Un percorso storico da non perdere se si visita Ascoli Piceno: il Chiostro Maggiore di San Francesco, Via D’Ancaria e Via del Trivio sono luoghi ricchi di cultura.
Ad Ascoli Piceno, in piena epoca romana, nel I secolo d. C., molti secoli prima che la fabbrica della bella Chiesa di San Francesco venisse allestita, tutta la zona del complesso monumentale di San Francesco aveva un aspetto assai diverso. Erano qui presenti numerosi ambienti probabilmente a vocazione commerciale, forse delle antiche tabernae, con pavimenti rustici di cocciopesto, ovvero mattoni tritati e impastati con malta, con imponenti dolia interrati (grandi vasi di terracotta per lo stoccaggio degli alimenti) e piccoli canali di scolo. Passano gli anni, i decenni e i secoli. In via del Trivio sono ben evidenti i segni di una grossa distruzione, forse un incendio che nella tarda epoca romana pone fine al fervore della vita quotidiana in quest’area. Per centinaia d’anni tutto tace, si accumulano rifiuti e terra e fango sopra gli edifici romani ormai ridotti in rovina; uno strato di oltre cinquanta centimetri di terra nera come la pece sigilla e nasconde le antiche vestigia agli stessi abitanti di Ascoli che fino al XII secolo abbandonano completamente questa zona, per concentrarsi e ritirarsi in luoghi più sicuri.
Ma poi ecco il 1200, la rinascita, il ritorno alla vita, l’espansione urbanistica, un rinnovato fervore edilizio che si manifesta con il progetto e la costruzione del complesso di San Francesco, con il suo muro di delimitazione, che rendeva via D’Ancaria e via del Trivio tanto più strette e anguste di quelle che vediamo adesso. Una fornace produceva contenitori di terracotta sobri e robusti, privi di decorazioni, per la mensa di tutti i giorni dei frati del XIV secolo. Crollata e abbandonata all’improvviso l’abbiamo trovata così, con ancora i vasi dell’ultima cottura al suo interno.

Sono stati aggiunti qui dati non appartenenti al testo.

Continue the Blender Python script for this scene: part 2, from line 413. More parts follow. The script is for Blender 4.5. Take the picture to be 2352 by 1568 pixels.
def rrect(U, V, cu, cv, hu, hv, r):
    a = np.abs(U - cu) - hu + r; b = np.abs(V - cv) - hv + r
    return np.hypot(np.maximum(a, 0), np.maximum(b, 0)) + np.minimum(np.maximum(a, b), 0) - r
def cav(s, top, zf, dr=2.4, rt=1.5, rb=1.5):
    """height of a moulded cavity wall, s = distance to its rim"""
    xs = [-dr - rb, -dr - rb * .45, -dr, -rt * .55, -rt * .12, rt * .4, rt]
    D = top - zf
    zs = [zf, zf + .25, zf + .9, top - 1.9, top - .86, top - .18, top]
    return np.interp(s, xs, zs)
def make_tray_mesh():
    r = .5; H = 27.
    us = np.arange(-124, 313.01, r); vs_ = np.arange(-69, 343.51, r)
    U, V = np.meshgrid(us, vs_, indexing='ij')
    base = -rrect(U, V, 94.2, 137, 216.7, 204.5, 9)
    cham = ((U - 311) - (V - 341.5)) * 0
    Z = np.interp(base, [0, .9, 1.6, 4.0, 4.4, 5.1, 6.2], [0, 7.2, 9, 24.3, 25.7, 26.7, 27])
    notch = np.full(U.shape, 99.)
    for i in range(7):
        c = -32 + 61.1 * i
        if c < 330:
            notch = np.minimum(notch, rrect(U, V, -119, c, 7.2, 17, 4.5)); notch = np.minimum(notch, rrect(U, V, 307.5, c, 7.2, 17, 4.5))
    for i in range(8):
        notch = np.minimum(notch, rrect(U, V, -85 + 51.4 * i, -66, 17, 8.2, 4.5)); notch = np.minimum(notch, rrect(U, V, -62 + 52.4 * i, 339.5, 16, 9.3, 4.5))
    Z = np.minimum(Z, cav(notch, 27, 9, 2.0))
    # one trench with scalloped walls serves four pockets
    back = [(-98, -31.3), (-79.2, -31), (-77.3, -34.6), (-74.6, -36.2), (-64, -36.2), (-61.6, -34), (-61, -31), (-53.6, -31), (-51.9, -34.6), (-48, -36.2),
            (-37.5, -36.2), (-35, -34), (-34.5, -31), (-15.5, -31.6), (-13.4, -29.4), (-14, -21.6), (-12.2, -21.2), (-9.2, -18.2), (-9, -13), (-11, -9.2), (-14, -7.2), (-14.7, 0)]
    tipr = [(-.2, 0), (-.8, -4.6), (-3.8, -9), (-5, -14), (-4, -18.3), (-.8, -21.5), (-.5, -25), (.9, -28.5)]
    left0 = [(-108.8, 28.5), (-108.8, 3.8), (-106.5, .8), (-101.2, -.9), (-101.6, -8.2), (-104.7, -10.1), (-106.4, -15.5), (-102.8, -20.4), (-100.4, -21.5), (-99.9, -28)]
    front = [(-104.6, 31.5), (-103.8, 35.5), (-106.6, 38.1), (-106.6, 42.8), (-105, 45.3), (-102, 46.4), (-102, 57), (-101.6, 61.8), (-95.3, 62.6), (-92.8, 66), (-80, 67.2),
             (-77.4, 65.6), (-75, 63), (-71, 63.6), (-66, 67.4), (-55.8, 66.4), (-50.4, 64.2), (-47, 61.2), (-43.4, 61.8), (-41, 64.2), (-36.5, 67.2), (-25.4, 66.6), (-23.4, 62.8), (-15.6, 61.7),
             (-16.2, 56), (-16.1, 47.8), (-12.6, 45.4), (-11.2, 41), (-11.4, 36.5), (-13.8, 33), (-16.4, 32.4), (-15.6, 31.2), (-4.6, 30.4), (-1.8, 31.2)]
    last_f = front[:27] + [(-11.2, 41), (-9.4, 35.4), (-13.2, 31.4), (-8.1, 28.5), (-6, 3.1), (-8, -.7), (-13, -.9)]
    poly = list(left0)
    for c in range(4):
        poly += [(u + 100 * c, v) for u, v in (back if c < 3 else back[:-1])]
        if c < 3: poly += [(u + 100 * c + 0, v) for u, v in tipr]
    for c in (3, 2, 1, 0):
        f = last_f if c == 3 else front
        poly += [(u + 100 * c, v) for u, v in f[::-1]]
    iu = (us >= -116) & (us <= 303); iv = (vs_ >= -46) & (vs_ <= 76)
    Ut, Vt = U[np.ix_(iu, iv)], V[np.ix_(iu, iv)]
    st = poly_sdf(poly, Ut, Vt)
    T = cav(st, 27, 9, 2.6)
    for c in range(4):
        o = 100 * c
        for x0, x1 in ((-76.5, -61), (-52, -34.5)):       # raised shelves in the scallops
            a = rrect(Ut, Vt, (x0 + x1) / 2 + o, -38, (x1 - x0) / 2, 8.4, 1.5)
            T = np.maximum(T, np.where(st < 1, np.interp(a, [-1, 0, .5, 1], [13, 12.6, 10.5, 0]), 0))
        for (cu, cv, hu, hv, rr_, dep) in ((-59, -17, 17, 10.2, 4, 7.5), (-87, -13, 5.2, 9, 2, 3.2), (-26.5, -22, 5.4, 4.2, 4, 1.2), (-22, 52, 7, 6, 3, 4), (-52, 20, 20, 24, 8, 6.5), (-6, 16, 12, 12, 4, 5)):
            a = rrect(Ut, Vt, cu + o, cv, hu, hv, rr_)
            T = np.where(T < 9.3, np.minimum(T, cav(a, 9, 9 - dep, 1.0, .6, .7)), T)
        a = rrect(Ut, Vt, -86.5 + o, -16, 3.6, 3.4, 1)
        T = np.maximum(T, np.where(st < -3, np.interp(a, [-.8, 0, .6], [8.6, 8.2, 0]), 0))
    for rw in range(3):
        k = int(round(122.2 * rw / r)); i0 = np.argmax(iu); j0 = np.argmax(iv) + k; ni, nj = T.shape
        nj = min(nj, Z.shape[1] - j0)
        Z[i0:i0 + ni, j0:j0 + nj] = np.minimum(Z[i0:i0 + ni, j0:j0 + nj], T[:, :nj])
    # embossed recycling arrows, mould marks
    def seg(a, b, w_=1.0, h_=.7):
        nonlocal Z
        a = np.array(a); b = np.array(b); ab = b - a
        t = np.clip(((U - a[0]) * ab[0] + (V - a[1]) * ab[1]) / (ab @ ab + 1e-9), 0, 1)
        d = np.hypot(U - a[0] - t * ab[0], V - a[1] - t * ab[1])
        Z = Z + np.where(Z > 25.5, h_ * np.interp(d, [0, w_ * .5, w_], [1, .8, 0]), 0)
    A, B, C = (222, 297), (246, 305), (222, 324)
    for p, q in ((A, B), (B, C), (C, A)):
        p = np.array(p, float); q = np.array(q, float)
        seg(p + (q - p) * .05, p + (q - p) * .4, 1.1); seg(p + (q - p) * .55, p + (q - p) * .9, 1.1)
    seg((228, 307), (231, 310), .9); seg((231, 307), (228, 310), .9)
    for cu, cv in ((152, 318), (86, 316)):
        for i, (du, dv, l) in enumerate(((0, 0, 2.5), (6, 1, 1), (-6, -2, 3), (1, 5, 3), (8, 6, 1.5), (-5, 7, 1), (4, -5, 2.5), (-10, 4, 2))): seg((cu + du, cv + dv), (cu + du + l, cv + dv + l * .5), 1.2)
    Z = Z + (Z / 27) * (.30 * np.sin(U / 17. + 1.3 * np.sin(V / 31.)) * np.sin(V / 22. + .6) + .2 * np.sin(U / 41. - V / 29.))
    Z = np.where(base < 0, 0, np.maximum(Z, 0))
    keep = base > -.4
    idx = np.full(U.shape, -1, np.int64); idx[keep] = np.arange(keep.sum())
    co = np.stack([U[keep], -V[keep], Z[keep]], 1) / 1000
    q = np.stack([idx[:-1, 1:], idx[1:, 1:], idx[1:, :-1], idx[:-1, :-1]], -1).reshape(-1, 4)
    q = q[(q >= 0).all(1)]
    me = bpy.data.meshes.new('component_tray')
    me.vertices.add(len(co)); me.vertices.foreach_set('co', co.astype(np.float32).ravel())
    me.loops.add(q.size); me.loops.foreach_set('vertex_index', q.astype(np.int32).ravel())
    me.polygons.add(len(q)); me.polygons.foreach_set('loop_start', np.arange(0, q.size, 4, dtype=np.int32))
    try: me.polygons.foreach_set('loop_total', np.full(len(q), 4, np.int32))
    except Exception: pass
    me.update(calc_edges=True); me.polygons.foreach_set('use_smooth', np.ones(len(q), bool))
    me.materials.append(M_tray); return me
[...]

Momenti di grande tensione sociale sfociano in violente distruzioni a seguito delle turbolente vicende della città tra ‘300 e ‘400, all’epoca della repubblica ascolana e della cruenta ripresa di possesso pontificia ad opera del Duca di Atri. Aleggia tra la popolazione un forte senso di insicurezza, tale da costringere qualcuno a nascondere ciò che era riuscito a mettere da parte con tanta fatica, probabilmente tutti i sui risparmi: un tesoretto di oltre duecento monete di rame (piccioli) e una grossa moneta d’argento della zecca di Ancona (agontano). Ma il tesoretto, custodito all’interno di un piccolo sacchetto di tela e deposto all’interno di una buca nel terreno, non è mai stato recuperato dal suo proprietario, rimasto vittima forse proprio di quei sanguinosi avvenimenti. Proprio per ricordare questo magnifico ritrovamento e la sfortunata vicenda di chi lo ha nascosto, è oggi visibile sulla nuova pavimentazione di via D’Ancaria, nel luogo esatto della scoperta, una riproduzione in bronzo di una delle monete del tesoretto.